**Goal of the exercise**.
Leaving out every picture, copy the lines of the data exactly, from the first through the line containing "S.view_settings.exposure = 0.0;".
───
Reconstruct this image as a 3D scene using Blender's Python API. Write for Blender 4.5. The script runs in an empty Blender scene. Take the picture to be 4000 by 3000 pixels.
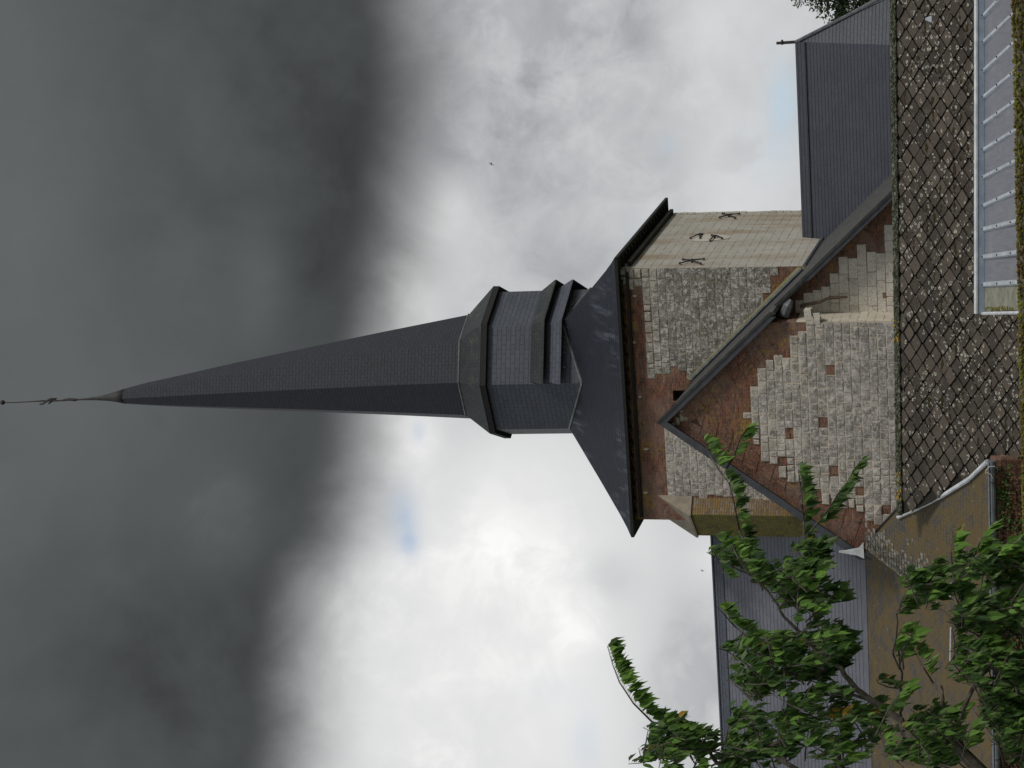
import bpy, math, random
from math import sin, cos, tan, atan, atan2, radians, pi, sqrt
from mathutils import Vector, Matrix, noise as mnoise
random.seed(7)
S = bpy.context.scene
COL = S.collection

# ------------------------------------------------------------------ camera
F = 9000.0                      # focal length in pixels of the 4000 px wide photograph
HZ = 4330.0                     # row of the horizon when the picture is held upright
PITCH = atan((HZ - 2000) / F)
CAM = Vector((0, 0, 1.6))
FW = Vector((0, cos(PITCH), sin(PITCH))); UPV = Vector((0, -sin(PITCH), cos(PITCH))); RT = Vector((1, 0, 0))
cam_d = bpy.data.cameras.new('camera'); cam = bpy.data.objects.new('camera', cam_d); COL.objects.link(cam)
cam_d.sensor_width = 36; cam_d.sensor_fit = 'HORIZONTAL'; cam_d.lens = F / 4000 * 36
cam_d.clip_start = 0.1; cam_d.clip_end = 5000
m = Matrix((-UPV, RT, -FW)).transposed().to_4x4(); m.translation = CAM
cam.matrix_world = m
S.camera = cam
S.render.resolution_x = 1024; S.render.resolution_y = 768

# ------------------------------------------------------------------ light
SUN_DIR = Vector((0.62, -0.60, 0.62)).normalized()      # towards the sun
sun_d = bpy.data.lights.new('sun', 'SUN'); sun_d.energy = 1.8; sun_d.angle = radians(11); sun_d.color = (1, .95, .87)
sun = bpy.data.objects.new('sun', sun_d); COL.objects.link(sun)
sun.rotation_euler = SUN_DIR.to_track_quat('Z', 'Y').to_euler(); sun.location = (30, -30, 60)
S.view_settings.view_transform = 'Standard'; S.view_settings.look = 'None'
S.view_settings.exposure = 0.0; S.view_settings.gamma = 1; S.view_settings.use_curve_mapping = False

# ------------------------------------------------------------------ node helpers
class NT:
    def __init__(s, nt): s.nt = nt; s.N = nt.nodes; s.L = nt.links
    def n(s, t, **kw):
        x = s.N.new(t)
        for k, v in kw.items():
            if k.startswith('i_'):
                x.inputs[k[2:].replace('_', ' ')].default_value = v
            else: setattr(x, k, v)
        return x
    def put(s, inp, v):
        if isinstance(v, bpy.types.NodeSocket): s.L.new(v, inp)
        else: inp.default_value = v
    def math(s, op, a, b=None, c=None, clamp=False):
        x = s.N.new('ShaderNodeMath'); x.operation = op; x.use_clamp = clamp
        for i, v in enumerate((a, b, c)):
            if v is not None: s.put(x.inputs[i], v)
        return x.outputs[0]
    def mix(s, f, a, b, blend='MIX'):
        x = s.N.new('ShaderNodeMix'); x.data_type = 'RGBA'; x.blend_type = blend
        s.put(x.inputs[0], f); s.put(x.inputs[6], c4(a)); s.put(x.inputs[7], c4(b))
        return x.outputs[2]
    def rng(s, v, a, b, c=0.0, d=1.0, smooth=True):
        x = s.N.new('ShaderNodeMapRange'); x.interpolation_type = 'SMOOTHSTEP' if smooth else 'LINEAR'
        s.put(x.inputs[0], v); s.put(x.inputs[1], a); s.put(x.inputs[2], b); s.put(x.inputs[3], c); s.put(x.inputs[4], d)
        return x.outputs[0]
    def noise(s, vec, scale, detail=4, rough=.55, dist=0.0):
        x = s.N.new('ShaderNodeTexNoise'); s.put(x.inputs['Vector'], vec)
        x.inputs['Scale'].default_value = scale; x.inputs['Detail'].default_value = detail
        x.inputs['Roughness'].default_value = rough; x.inputs['Distortion'].default_value = dist
        return x.outputs['Fac']
    def scalev(s, vec, sc):
        x = s.N.new('ShaderNodeMapping'); s.put(x.inputs['Vector'], vec); x.inputs['Scale'].default_value = sc
        return x.outputs[0]
def c4(c):
    if isinstance(c, bpy.types.NodeSocket): return c
    return (c[0], c[1], c[2], 1.0) if len(c) == 3 else c

# ------------------------------------------------------------------ sky
def azel(X, Y):
    """direction (azimuth, elevation, degrees) of a spot of the sky; X, Y in 2212-wide coordinates of the photo"""
    U = 1500 - 1.8083 * Y; V = 2000 - 1.8083 * X
    d = RT * U + UPV * V + FW * F; d.normalize()
    return math.degrees(atan2(U, (FW * F + UPV * V).y)), math.degrees(math.asin(d.z))
W = bpy.data.worlds.new('World'); S.world = W; W.use_nodes = True
w = NT(W.node_tree); w.N.clear()
out = w.n('ShaderNodeOutputWorld')
sky = w.n('ShaderNodeTexSky'); sky.sky_type = 'NISHITA'; sky.sun_disc = False
sky.sun_elevation = math.asin(SUN_DIR.z); sky.sun_rotation = atan2(SUN_DIR.x, SUN_DIR.y)
bg1 = w.n('ShaderNodeBackground'); bg1.inputs[1].default_value = 0.14
w.L.new(sky.outputs[0], bg1.inputs[0])
tc = w.n('ShaderNodeTexCoord'); sep = w.n('ShaderNodeSeparateXYZ'); w.L.new(tc.outputs['Generated'], sep.inputs[0])
az = w.math('MULTIPLY', w.math('ARCTAN2', sep.outputs[0], sep.outputs[1]), 57.2958)
el = w.math('MULTIPLY', w.math('ARCSINE', sep.outputs[2]), 57.2958)
vec = tc.outputs['Generated']
nbig = w.noise(vec, 7, 5, .5, .3)
nmid = w.noise(vec, 17, 6, .55, .35)
nfin = w.noise(vec, 46, 8, .62, .5)
nb = w.math('SUBTRACT', nbig, .5); nm = w.math('SUBTRACT', nmid, .5); nf = w.math('SUBTRACT', nfin, .5)
# lower edge of the dark cloud deck as a function of azimuth
fc = w.n('ShaderNodeFloatCurve'); cv = fc.mapping.curves[0]
pts = [azel(905, 0), azel(925, 250), azel(905, 450), azel(865, 650), azel(815, 850), azel(785, 1050), azel(720, 1250), azel(680, 1450), azel(655, 1659)]
pts = sorted([((a + 10) / 20, e / 40) for a, e in pts])
cv.points[0].location = (0, pts[0][1]); cv.points[1].location = (1, pts[-1][1])
for p in pts: cv.points.new(min(.99, max(.01, p[0])), p[1])
fc.mapping.update()
w.put(fc.inputs['Value'], w.math('MULTIPLY_ADD', az, .05, .5, clamp=True)); fc.inputs['Factor'].default_value = 1
edge = w.math('MULTIPLY', fc.outputs[0], 40)
wob = w.math('ADD', w.math('ADD', w.math('MULTIPLY', nm, 2.1), w.math('MULTIPLY', nb, 1.2)), w.math('MULTIPLY', nf, .25))
hgt = w.math('ADD', w.math('SUBTRACT', el, edge), wob)
deck = w.rng(hgt, -1.7, 1.6)
def blob(X, Y, rx, ry, amt):
    a0, e0 = azel(X, Y); sx = ry * 1.8083 / 157; sy = rx * 1.8083 / 157
    dx = w.math('DIVIDE', w.math('SUBTRACT', az, a0), sx); dy = w.math('DIVIDE', w.math('SUBTRACT', el, e0), sy)
    q = w.math('ADD', w.math('MULTIPLY', dx, dx), w.math('MULTIPLY', dy, dy))
    q = w.math('ADD', q, w.math('ADD', w.math('MULTIPLY', nm, 3.2), w.math('MULTIPLY', nf, 2.2)))
    q = w.math('MAXIMUM', q, 0)
    return w.math('MULTIPLY', w.math('EXPONENT', w.math('MULTIPLY', q, -1)), amt)
def total(lst, base):
    v = base
    for b in lst: v = w.math('ADD', v, blob(*b))
    return v
# brightness of the bright cloud below the deck (linear)
brt = w.math('MULTIPLY_ADD', nb, .30, .62)
brt = w.math('ADD', brt, w.math('MULTIPLY', nm, .26))
brt = w.math('ADD', brt, w.math('MULTIPLY', nf, .15))
brt = total([(1060, 1450, 330, 330, .27), (1150, 1080, 190, 160, .13), (1255, 1330, 60, 80, .08), (960, 455, 55, 80, .16), (880, 640, 60, 110, .25), (880, 920, 70, 130, .2),
             (1090, 20, 260, 260, -.15), (960, 200, 120, 260, -.08), (1310, 1250, 60, 60, -.10), (1480, 1500, 110, 160, -.16), (1400, 250, 380, 240, -.07), (1230, 560, 100, 60, -.08), (1600, 330, 120, 160, .1),
             (1560, 60, 120, 80, .08), (1560, 1210, 60, 50, .12), (730, 1320, 40, 60, .1)], brt)
brt = w.math('MINIMUM', w.math('MAXIMUM', brt, .16), 1.05)
# brightness of the dark deck
drk = w.math('MULTIPLY_ADD', w.math('SUBTRACT', hgt, 4), .0045, .082)
drk = w.math('ADD', drk, w.math('MULTIPLY', nb, .035)); drk = w.math('ADD', drk, w.math('MULTIPLY', nm, .045)); drk = w.math('ADD', drk, w.math('MULTIPLY', nf, .012))
drk = total([(700, 300, 200, 300, -.016), (420, 1450, 160, 240, -.012), (300, 900, 200, 250, .012), (560, 620, 60, 130, .03), (480, 1130, 90, 120, .03), (60, 400, 120, 500, .018)], drk)
drk = w.math('MINIMUM', w.math('MAXIMUM', drk, .045), .2)
ccol_b = w.mix(w.rng(brt, .3, .95), (.93, .965, 1.0), (1.0, 1.0, .99))
sb = w.mix(1.0, ccol_b, (1, 1, 1), 'MULTIPLY')
def vecscale(col, f):
    x = w.n('ShaderNodeVectorMath'); x.operation = 'SCALE'; w.put(x.inputs[0], col if isinstance(col, bpy.types.NodeSocket) else col[:3]); w.put(x.inputs['Scale'], f); return x.outputs[0]
bright = vecscale(sb, brt); dark = vecscale((.95, 1.03, 1.05), drk)
cloud = w.mix(deck, bright, dark)
# away from this part of the sky: an even broken overcast, a little brighter behind the viewer
aaz = w.math('ABSOLUTE', az)
away = w.math('MAXIMUM', w.rng(aaz, 14, 45), w.rng(el, 33, 50))
gen = vecscale((.95, .98, 1.0), w.math('ADD', w.math('MULTIPLY', nb, .5), .47))
cloud = w.mix(away, cloud, gen)
bg2 = w.n('ShaderNodeBackground'); w.L.new(cloud, bg2.inputs[0]); bg2.inputs[1].default_value = 1.0
blue = total([(868, 1110, 32, 50, .8), (885, 1165, 22, 35, .7), (1690, 215, 34, 85, .75), (1440, 325, 22, 28, .4), (1265, 1600, 30, 60, .55), (1375, 520, 18, 40, .2), (905, 930, 14, 25, .4), (1660, 330, 60, 60, .3), (1200, 1490, 50, 30, .2)], 0.0)
blue = w.math('MULTIPLY', w.math('MULTIPLY', blue, w.rng(nmid, .3, .5)), w.math('SUBTRACT', 1, deck), clamp=True)
ms = w.n('ShaderNodeMixShader'); w.L.new(w.math('MULTIPLY', blue, .62, clamp=True), ms.inputs[0]); w.L.new(bg2.outputs[0], ms.inputs[1]); w.L.new(bg1.outputs[0], ms.inputs[2])
w.L.new(ms.outputs[0], out.inputs[0])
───
**Output of the task**.
Reconstruct this image as a 3D scene using Blender's Python API. Write for Blender 4.5. The script runs in an empty Blender scene. Take the picture to be 4000 by 3000 pixels.
import bpy, math, random
from math import sin, cos, tan, atan, atan2, radians, pi, sqrt
from mathutils import Vector, Matrix, noise as mnoise
random.seed(7)
S = bpy.context.scene
COL = S.collection

# ------------------------------------------------------------------ camera
F = 9000.0                      # focal length in pixels of the 4000 px wide photograph
HZ = 4330.0                     # row of the horizon when the picture is held upright
PITCH = atan((HZ - 2000) / F)
CAM = Vector((0, 0, 1.6))
FW = Vector((0, cos(PITCH), sin(PITCH))); UPV = Vector((0, -sin(PITCH), cos(PITCH))); RT = Vector((1, 0, 0))
cam_d = bpy.data.cameras.new('camera'); cam = bpy.data.objects.new('camera', cam_d); COL.objects.link(cam)
cam_d.sensor_width = 36; cam_d.sensor_fit = 'HORIZONTAL'; cam_d.lens = F / 4000 * 36
cam_d.clip_start = 0.1; cam_d.clip_end = 5000
m = Matrix((-UPV, RT, -FW)).transposed().to_4x4(); m.translation = CAM
cam.matrix_world = m
S.camera = cam
S.render.resolution_x = 1024; S.render.resolution_y = 768

# ------------------------------------------------------------------ light
SUN_DIR = Vector((0.62, -0.60, 0.62)).normalized()      # towards the sun
sun_d = bpy.data.lights.new('sun', 'SUN'); sun_d.energy = 1.8; sun_d.angle = radians(11); sun_d.color = (1, .95, .87)
sun = bpy.data.objects.new('sun', sun_d); COL.objects.link(sun)
sun.rotation_euler = SUN_DIR.to_track_quat('Z', 'Y').to_euler(); sun.location = (30, -30, 60)
S.view_settings.view_transform = 'Standard'; S.view_settings.look = 'None'
S.view_settings.exposure = 0.0; S.view_settings.gamma = 1; S.view_settings.use_curve_mapping = False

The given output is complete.